··· DATASET CONTENT ···

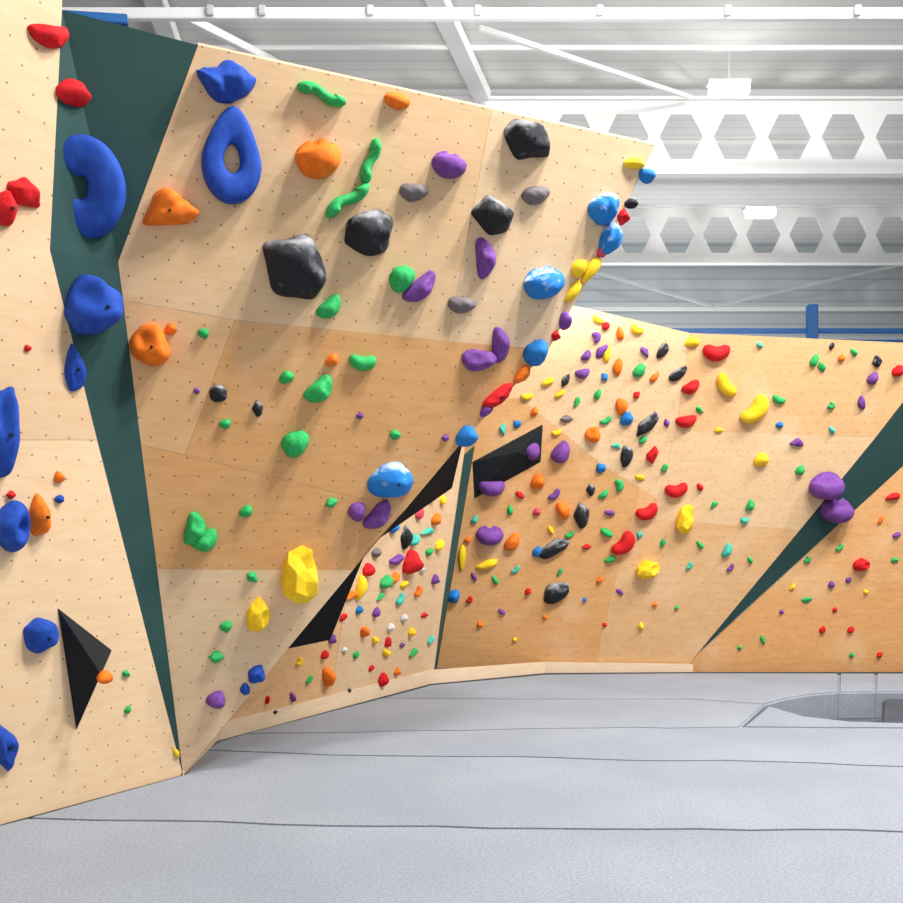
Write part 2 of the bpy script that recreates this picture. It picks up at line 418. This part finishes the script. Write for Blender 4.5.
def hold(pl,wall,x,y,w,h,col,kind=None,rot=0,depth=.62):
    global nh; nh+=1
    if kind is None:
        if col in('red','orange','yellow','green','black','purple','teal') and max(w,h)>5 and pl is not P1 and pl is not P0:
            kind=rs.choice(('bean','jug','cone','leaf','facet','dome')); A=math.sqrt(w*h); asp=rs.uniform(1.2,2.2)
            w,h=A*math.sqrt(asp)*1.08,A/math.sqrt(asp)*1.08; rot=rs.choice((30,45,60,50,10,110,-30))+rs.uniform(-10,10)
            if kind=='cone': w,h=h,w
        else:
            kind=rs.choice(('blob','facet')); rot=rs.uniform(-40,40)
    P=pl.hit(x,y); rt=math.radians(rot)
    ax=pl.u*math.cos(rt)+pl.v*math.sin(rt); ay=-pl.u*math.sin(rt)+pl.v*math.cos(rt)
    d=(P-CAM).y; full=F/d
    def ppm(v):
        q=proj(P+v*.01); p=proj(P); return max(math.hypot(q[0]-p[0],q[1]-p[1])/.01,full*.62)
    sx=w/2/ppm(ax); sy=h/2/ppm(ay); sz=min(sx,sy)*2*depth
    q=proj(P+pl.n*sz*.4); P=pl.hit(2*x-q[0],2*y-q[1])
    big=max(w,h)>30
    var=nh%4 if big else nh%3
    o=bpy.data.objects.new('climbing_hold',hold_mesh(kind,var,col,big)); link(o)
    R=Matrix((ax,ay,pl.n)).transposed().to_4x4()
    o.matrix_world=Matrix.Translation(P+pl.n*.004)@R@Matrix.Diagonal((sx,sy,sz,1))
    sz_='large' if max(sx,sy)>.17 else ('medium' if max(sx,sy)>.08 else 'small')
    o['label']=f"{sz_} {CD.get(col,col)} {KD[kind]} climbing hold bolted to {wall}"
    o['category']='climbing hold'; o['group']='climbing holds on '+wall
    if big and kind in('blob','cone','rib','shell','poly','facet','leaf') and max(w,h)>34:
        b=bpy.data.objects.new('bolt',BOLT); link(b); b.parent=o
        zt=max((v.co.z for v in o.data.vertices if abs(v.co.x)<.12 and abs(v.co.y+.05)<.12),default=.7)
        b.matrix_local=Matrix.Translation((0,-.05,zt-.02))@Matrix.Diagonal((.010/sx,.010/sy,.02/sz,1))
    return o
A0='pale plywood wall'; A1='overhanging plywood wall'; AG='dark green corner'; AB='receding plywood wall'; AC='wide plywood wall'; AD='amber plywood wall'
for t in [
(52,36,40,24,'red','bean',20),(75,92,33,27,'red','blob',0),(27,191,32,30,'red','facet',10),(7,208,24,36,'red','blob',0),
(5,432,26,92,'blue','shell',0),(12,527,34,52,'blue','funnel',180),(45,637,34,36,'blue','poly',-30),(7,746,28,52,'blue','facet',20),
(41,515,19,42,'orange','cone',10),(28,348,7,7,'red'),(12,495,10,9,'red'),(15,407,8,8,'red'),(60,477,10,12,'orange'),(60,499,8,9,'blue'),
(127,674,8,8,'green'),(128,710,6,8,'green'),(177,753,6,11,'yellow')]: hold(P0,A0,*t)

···

Retype the whole listing exactly and leave the pictures out.

Write part 2 of the bpy script that recreates this picture. It picks up at line 418. This part finishes the script. Write for Blender 4.5.
def hold(pl,wall,x,y,w,h,col,kind=None,rot=0,depth=.62):
    global nh; nh+=1
    if kind is None:
        if col in('red','orange','yellow','green','black','purple','teal') and max(w,h)>5 and pl is not P1 and pl is not P0:
            kind=rs.choice(('bean','jug','cone','leaf','facet','dome')); A=math.sqrt(w*h); asp=rs.uniform(1.2,2.2)
            w,h=A*math.sqrt(asp)*1.08,A/math.sqrt(asp)*1.08; rot=rs.choice((30,45,60,50,10,110,-30))+rs.uniform(-10,10)
            if kind=='cone': w,h=h,w
        else:
            kind=rs.choice(('blob','facet')); rot=rs.uniform(-40,40)
    P=pl.hit(x,y); rt=math.radians(rot)
    ax=pl.u*math.cos(rt)+pl.v*math.sin(rt); ay=-pl.u*math.sin(rt)+pl.v*math.cos(rt)
    d=(P-CAM).y; full=F/d
    def ppm(v):
        q=proj(P+v*.01); p=proj(P); return max(math.hypot(q[0]-p[0],q[1]-p[1])/.01,full*.62)
    sx=w/2/ppm(ax); sy=h/2/ppm(ay); sz=min(sx,sy)*2*depth
    q=proj(P+pl.n*sz*.4); P=pl.hit(2*x-q[0],2*y-q[1])
    big=max(w,h)>30
    var=nh%4 if big else nh%3
    o=bpy.data.objects.new('climbing_hold',hold_mesh(kind,var,col,big)); link(o)
    R=Matrix((ax,ay,pl.n)).transposed().to_4x4()
    o.matrix_world=Matrix.Translation(P+pl.n*.004)@R@Matrix.Diagonal((sx,sy,sz,1))
    sz_='large' if max(sx,sy)>.17 else ('medium' if max(sx,sy)>.08 else 'small')
    o['label']=f"{sz_} {CD.get(col,col)} {KD[kind]} climbing hold bolted to {wall}"
    o['category']='climbing hold'; o['group']='climbing holds on '+wall
    if big and kind in('blob','cone','rib','shell','poly','facet','leaf') and max(w,h)>34:
        b=bpy.data.objects.new('bolt',BOLT); link(b); b.parent=o
        zt=max((v.co.z for v in o.data.vertices if abs(v.co.x)<.12 and abs(v.co.y+.05)<.12),default=.7)
        b.matrix_local=Matrix.Translation((0,-.05,zt-.02))@Matrix.Diagonal((.010/sx,.010/sy,.02/sz,1))
    return o
A0='pale plywood wall'; A1='overhanging plywood wall'; AG='dark green corner'; AB='receding plywood wall'; AC='wide plywood wall'; AD='amber plywood wall'
for t in [
(52,36,40,24,'red','bean',20),(75,92,33,27,'red','blob',0),(27,191,32,30,'red','facet',10),(7,208,24,36,'red','blob',0),
(5,432,26,92,'blue','shell',0),(12,527,34,52,'blue','funnel',180),(45,637,34,36,'blue','poly',-30),(7,746,28,52,'blue','facet',20),
(41,515,19,42,'orange','cone',10),(28,348,7,7,'red'),(12,495,10,9,'red'),(15,407,8,8,'red'),(60,477,10,12,'orange'),(60,499,8,9,'blue'),
(127,674,8,8,'green'),(128,710,6,8,'green'),(177,753,6,11,'yellow')]: hold(P0,A0,*t)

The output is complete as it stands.